A man goes to a minister I would enjoy and says, “Well, it’s confirmed.  I can’t stand my wife.  What do I do?”

The minister says, “Love her.”

“Maybe you didn’t hear me,” the guy says.  “It’s like demolition derby at my house, only without the fun.  We’re going to end up on Jerry Springer.”

“No problem,” says the minister.  “Read the fine print.  No one gets married because they know what marriage is all about.  We get married to find out.  And one of the things we find out is that love is a choice.  Whether you stay married is small potatoes compared to whether you love.  It’s love, not marriage, that determines whether you die with a smile on your face.”

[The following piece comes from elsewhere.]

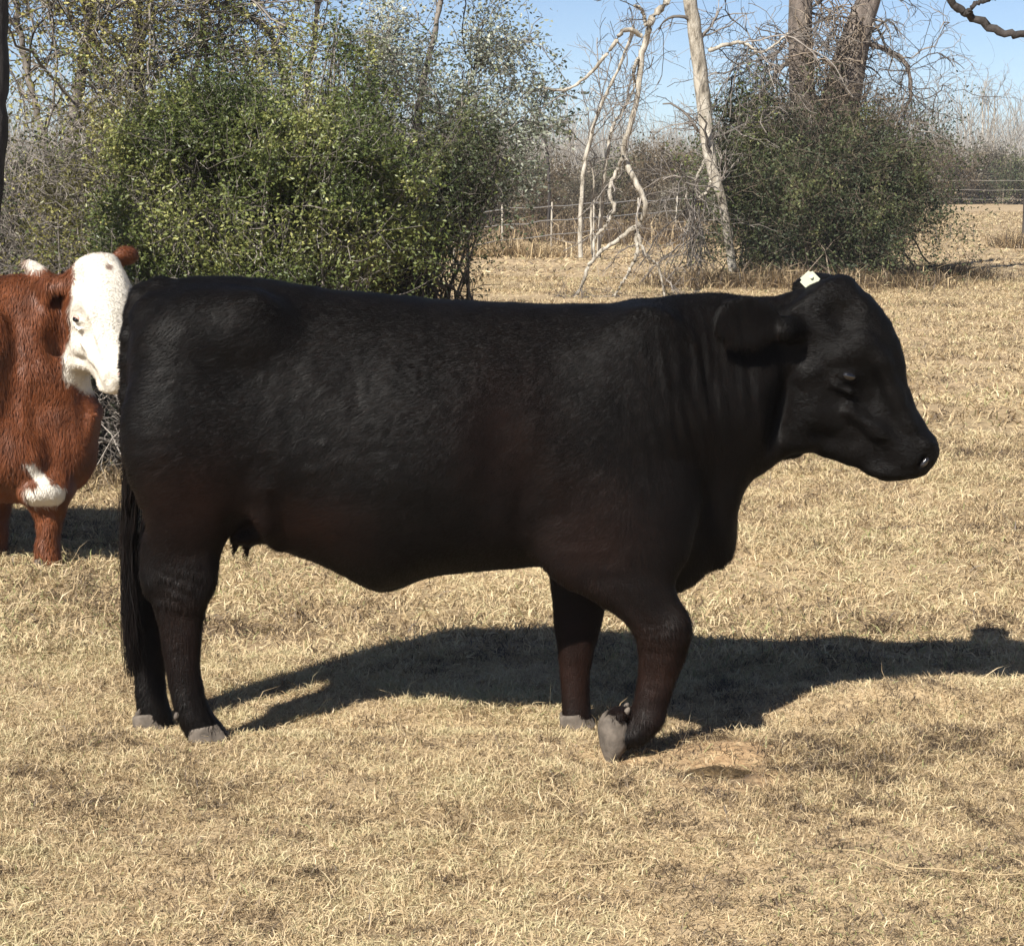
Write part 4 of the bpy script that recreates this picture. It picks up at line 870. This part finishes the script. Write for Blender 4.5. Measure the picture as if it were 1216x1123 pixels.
# ---- overhanging limb from a tree right of the frame
R5 = np.random.RandomState(66)
tree('oak_tree', 'dark bare limb reaching in at the top right corner', [([(1560, 620), (1550, 300), (1540, 60), (1535, -300)], [36, 32, 30, 22]), ([(1545, 150), (1430, 70), (1310, 22), (1216, 40), (1185, 37), (1160, 22), (1140, 12), (1120, -8), (1095, -40)], [16, 11, 8, 4.6, 5, 4.6, 4.2, 4, 3]), ([(1148, 16), (1160, 4), (1185, -3), (1205, -14)], [3, 2.6, 2.2, 1.6])], 9.5, M_DARKBARK, R5, k1=0, yj=.02)

# ---- wire fences
def fence(label, pts, wires, post_every, mat_post, name='wire_fence', ph=1.0, pr=.03):
    root = empty(name, (pts[0][0], pts[0][1], 0)); A = np.array(pts, float)
    L = np.concatenate([[0], np.cumsum(np.linalg.norm(np.diff(A, axis=0), axis=1))])
    for h in wires:
        t = np.linspace(0, L[-1], int(L[-1]/1.0)+2); x = np.interp(t, L, A[:, 0]); y = np.interp(t, L, A[:, 1])
        z = h-.03*np.abs(np.sin(t/post_every*np.pi))+.01*R5.randn(len(t)); obj_from('wire', [tubes(np.stack([x, y, z], -1)[None], np.full((1, len(t)), .011 if pts[0][1] < 80 else .0045), one, 4)], M_WIRE, root)
    for t in np.arange(0, L[-1]+.01, post_every):
        x, y = np.interp(t, L, A[:, 0]), np.interp(t, L, A[:, 1]); lean = R5.randn()*.03
        pp = np.array([[[x, y, -.1], [x+lean*.5, y, ph*.5], [x+lean, y, ph*.995], [x+lean, y, ph]]]); obj_from('post', [tubes(pp, np.array([[pr, pr, pr*.95, .002]]), one, 8)], mat_post, root)
    tag(root, label, 'fence'); return root
M_WIRE = plain('galvanised_wire', (.45, .42, .37), .45, .6, .1)
M_POST = bark('weathered_post', [(.3, (.22, .19, .15)), (.7, (.50, .45, .37))], 9)
fpt = lambda px, Y: (float((px-W0/2)/F_PX*Y), Y)
fence('three-strand wire fence with thin posts across the middle distance', [fpt(540, 36.5), fpt(600, 40), fpt(700, 46), fpt(790, 52), fpt(900, 60)], (.92, .62, .32), 3.4, M_POST, pr=.02)
fence('low distant wire fence crossing behind the open field at right', [fpt(1040, 92), fpt(1216, 86), fpt(1330, 82)], (1.2, .8, .4), 9, M_DARKBARK, ph=1.3, pr=.04)
b0 = empty('fence_post', tuple(X3(1214, 45)))
pp = np.array([[[0, 0, -.1], [0, 0, .8], [.01, 0, 1.50], [.01, 0, 1.585], [.01, 0, 1.6]]])+X3(1214, 45); obj_from('shaft', [tubes(pp, np.array([[.085, .08, .08, .08, .004]]), one, 12)], M_DARKBARK, b0)
pp = np.array([[[0, 0, 1.45], [0, 0, 1.61], [0, 0, 1.615]]])+X3(1214, 45)+[.01, 0, 0]; obj_from('cap', [tubes(pp, np.array([[.088, .088, .003]]), one, 12)], M_TAG, b0)
tag(b0, 'dark wooden post with a white top at the right edge', 'post')

# ---- brown brush beyond the fence
R6 = np.random.RandomState(77)
kinds = []
spots = [(520, 58, 1.5, 2.0), (575, 60, 1.7, 2.2), (612, 63, 1.6, 2.0), (655, 66, 1.5, 1.8), (700, 62, 1.4, 1.5), (742, 67, 1.6, 2.1), (782, 64, 1.7, 2.3), (820, 68, 1.7, 2.2), (858, 63, 1.5, 1.8), (640, 58, 1.1, 1.2), (805, 58, 1.2, 1.3), (545, 64, 1.6, 2.4), (1120, 98, 2.2, 2.4), (1165, 100, 2.4, 2.6), (1210, 97, 2.3, 2.2), (1095, 104, 2.2, 3.0)]
proto = {}
for i, (px_, Y, w_, h_) in enumerate(spots):
    kd = (i % 3)
    if kd not in proto:
        base = np.array([0, 0, 0.]); rt = shrub('brush_shrub', 'brown leafless brush clump in the far row beyond the wire fences', 'brush', base, np.array([0, 0, .55]), (.62, .55, .5), R6, nstem=70, ntwig=4, nleaf=7000, lsize=.050, stem_r=.010, mleaf=[M_BROWNLEAF, M_FARLEAF, M_OLIVE][kd], mstem=M_BROWNTWIG, seed=50+kd, cut=.36, freq=3.5, tw=.22, spread=.04, tb=.05, spreadbase=.2, group='brush clumps beyond the wire fences')
        proto[kd] = rt; o = rt
    else:
        src = proto[kd]; o = src.copy(); COL.objects.link(o)
        for ch in src.children:
            c2 = ch.copy(); COL.objects.link(c2); c2.parent = o
    kinds.append(o); o.location = X3(px_, Y); o.scale = (w_*1.05, w_*1.05, h_*.95); o.rotation_euler = (0, 0, R6.rand()*6.28)
# far bare woods
n_ = 2600; Y = 105+95*R6.rand(n_); x = (R6.rand(n_)*2-1)*.36*Y+2; st = np.stack([x, Y, 0*x], -1); hh = (2.2+4.3*R6.rand(n_)**1.8)*(.5+.75*vnoise(x*.10, Y*.02, 5))
pv = walk(st, R6.randn(n_, 3)*[.10, .1, 0]+[0, 0, 1], hh, R6, 6, .08); rv = (.03+.028*R6.rand(n_))[:, None]*np.linspace(1, .4, 7)
q_, qr = spawn(pv, rv, 6, R6, .25, .7, steps=4, wob=.2, ln=1.6, rr=.5, up=.15); q2, qr2 = spawn(q_, qr, 3, R6, .2, .7, steps=3, wob=.2, ln=.9, rr=.7, up=.1)
o = obj_from('far_woods', [tubes(pv, rv, R6.rand(n_), 4), tubes(q_, np.maximum(qr, .014), R6.rand(len(q_)), 3), tubes(q2, np.maximum(qr2, .010), R6.rand(len(q2)), 3)], M_FARTWIG); tag(o, 'pale bare woods along the horizon', 'woods', kind='stuff')
n_ = 150000; Y = 112+55*R6.rand(n_); x = (R6.rand(n_)*2-1)*.38*Y; z = (.8+2.6*vnoise(x*.22, Y*.05, 9)+1.0*vnoise(x*.8, Y*.2, 10))*R6.rand(n_)**.8
ti = np.clip(.4+.25*R6.randn(n_)+.7*(vnoise(x*.3, Y*.3, 4)-.5), 0, 1)
o = obj_from('far_undergrowth', [leaves(np.stack([x, Y, z], -1), .16, R6, ti, .6)], M_FARLEAF); tag(o, 'low grey-brown undergrowth below the far woods', 'undergrowth', kind='stuff')
for k, (px_, h_) in enumerate(((1166, 145), (1173, 150), (1180, 140))):
    tree('birch_trunk', ['thin white far trunk, left one of three at the upper right horizon', 'thin white far trunk, middle one of three at the upper right horizon', 'thin white far trunk, right one of three at the upper right horizon'][k], [([(px_, 233), (px_, 200), (px_+1, h_), (px_+1, h_-30)], [1.2, 1.1, .9, .4])], 124., M_PALEBARK, R6, k1=6, k2=3, k3=2, l1=1.5, l2=.8, l3=.5, tr_=.012, mtwig=M_FARTWIG, t0=.5, up=.3)

# ---- tall dead weeds
def weeds(label, cx, Y, wx, wy, n, L, wd, seed, tb=.0):
    r = np.random.RandomState(seed); x = (cx-W0/2)/F_PX*Y+wx*r.randn(n); y = Y+wy*r.randn(n)
    t_ = np.clip(.42+.2*r.randn(n)+tb, 0, .88)
    o = obj_from('dead_weeds', [blades(n, 0, 0, 0, L, wd, None, '', lie=(.6, 1.5), seed=seed, pos=(x, y), tint=t_)], M_GRASS); tag(o, label, 'weeds', kind='stuff')
weeds('tall dead weeds round the foot of the pale leaning trunk', 850, 29.5, .5, .4, 1500, .30, .006, 3, -.22)
weeds('brown dead weeds skirting the dark bush', 985, 29.4, .8, .35, 3600, .30, .006, 4, -.22)
weeds('low dark weeds in the field right of the dark bush', 1095, 31.5, .55, .35, 2600, .26, .006, 6, -.28)
weeds('straw-coloured weed tuft by the fence post at left', 612, 39.5, .55, .3, 2200, .45, .008, 8, .0)
weeds('grey weeds along the foot of the wire fence', 740, 49, 2.8, 2.0, 9000, .5, .010, 9, -.32)
weeds('weed tuft behind the wire fence at right', 1203, 44, .3, .3, 700, .35, .008, 10, -.2)
weeds('shaded dead weeds under the green shrubs', 300, 10.9, .9, .2, 4200, .16, .003, 12, -.22)

# ---- dung pat right of the lifted hoof
M_DUNG = plain('old_dung', (.085, .058, .030), .95, .1, .75, 55, .03)
yy = 5.60; bx = float(P(852, 935, yy)[0]); th = np.linspace(0, 2*np.pi, 40, endpoint=False); V = []; nr = 9
for i in range(nr):
    f = i/(nr-1)
    for t_ in th:
        k = 1+.35*(vnoise(np.array(math.cos(t_)*2+9), np.array(math.sin(t_)*2+9), 3)-.5)+.12*math.sin(5*t_)
        x_, y_ = bx+.105*k*f*math.cos(t_), yy+.060*k*f*math.sin(t_)
        V.append([x_, y_, float(gh(x_, y_))+.024*(1-f**1.6)*(.7+.6*float(vnoise(np.array(x_*60), np.array(y_*60), 5)))-.006*(f > .98)])
Q = [(i*40+j, (i+1)*40+j, (i+1)*40+(j+1) % 40, i*40+(j+1) % 40) for i in range(nr-1) for j in range(40)]
dp = meshobj('dung_pat', V, np.array(Q), M_DUNG, smooth=True); tag(dp, 'dark brown dried clump in the grass below right of the lifted hoof', 'dung')

# ---- loose straws
def straw(label, pts, r0=.0013):
    q_ = np.array([[P(a, b, GY(b))[0], GY(b), 0] for a, b in pts], float); t = np.linspace(0, len(q_)-1, 24); q2 = np.stack([np.interp(t, range(len(q_)), q_[:, k]) for k in range(3)], -1)
    q2[:, 2] = gh(q2[:, 0], q2[:, 1])+.028+.006*np.sin(t*4); o = obj_from('straw_stalk', [tubes(q2[None], np.full((1, 24), r0), one*.62, 5)], M_GRASS); tag(o, label, 'straw')
straw('longest straw stalk lying at the lower right of the grass', [(1000, 1020), (1060, 1036), (1130, 1046), (1216, 1046)])
straw('straw stalk lying flat in the lower middle of the grass', [(640, 1028), (700, 1028), (765, 1024)])

# ---- thin air haze over the pasture
m = bpy.data.materials.new('haze_air'); m.use_nodes = True; n = m.node_tree; n.nodes.clear()
o_ = n.nodes.new('ShaderNodeOutputMaterial'); pv_ = n.nodes.new('ShaderNodeVolumePrincipled')
pv_.inputs['Color'].default_value = (.92, .95, 1, 1); pv_.inputs['Density'].default_value = .0005; pv_.inputs['Anisotropy'].default_value = .0
n.links.new(pv_.outputs[0], o_.inputs['Volume'])
hv = np.array([[x, y, z] for x in (-90, 90) for y in (-6, 260) for z in (-1.2, 14)], float)
hf = np.array([[0, 1, 3, 2], [4, 6, 7, 5], [0, 4, 5, 1], [2, 3, 7, 6], [0, 2, 6, 4], [1, 5, 7, 3]])
hz = meshobj('haze', hv, hf, m); tag(hz, kind='stuff', label='thin pale haze over the distant pasture', cat='haze')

“That seems a bit much,” the man says, “especially since my wife’s unlovable.”

“Really?” says the minister.  “How would you know?  Are you Doctor Omniscient, the great arbiter of what’s lovable and what’s not in the universe?  Or are you really saying that you haven’t figured out how to love this particular person, that you refuse to let go of whatever prevents you from loving her?  May I tell you a secret?”

“One I’ll rue, no doubt.”

“Your life is going to be beyond your wildest dreams the day you realize that loving your wife has nothing to do with her.  Or whether you’re married to her.  It’s all about you, and who you choose to be, no matter the circumstance.”

“How annoying…not being able to blame someone else for my misery.”

“All part of the ‘Great Nonsense’,” says the minister.  “Placing our most sacred possession, our attention, on stuff that frustrates us rather than on our heart’s desire.  Focusing on anything other than, say, being a person of kindness––that sort of thing.”

Vermont’s state legislature was the nation’s first to say that marriage is no longer an exclusive club where the price of admission is sexual preference.  And as big a deal as that is, it’s a small step to where I feel we’re headed some number of incarnations down the evolutionary highway.  Then, marriage will be a club that’s actually much more exclusive, and a lot more fun––one reserved solely for sweethearts of any description who share a passion for the never-ending adventure of learning what it means to love.

Don’t laugh.  We have the technology.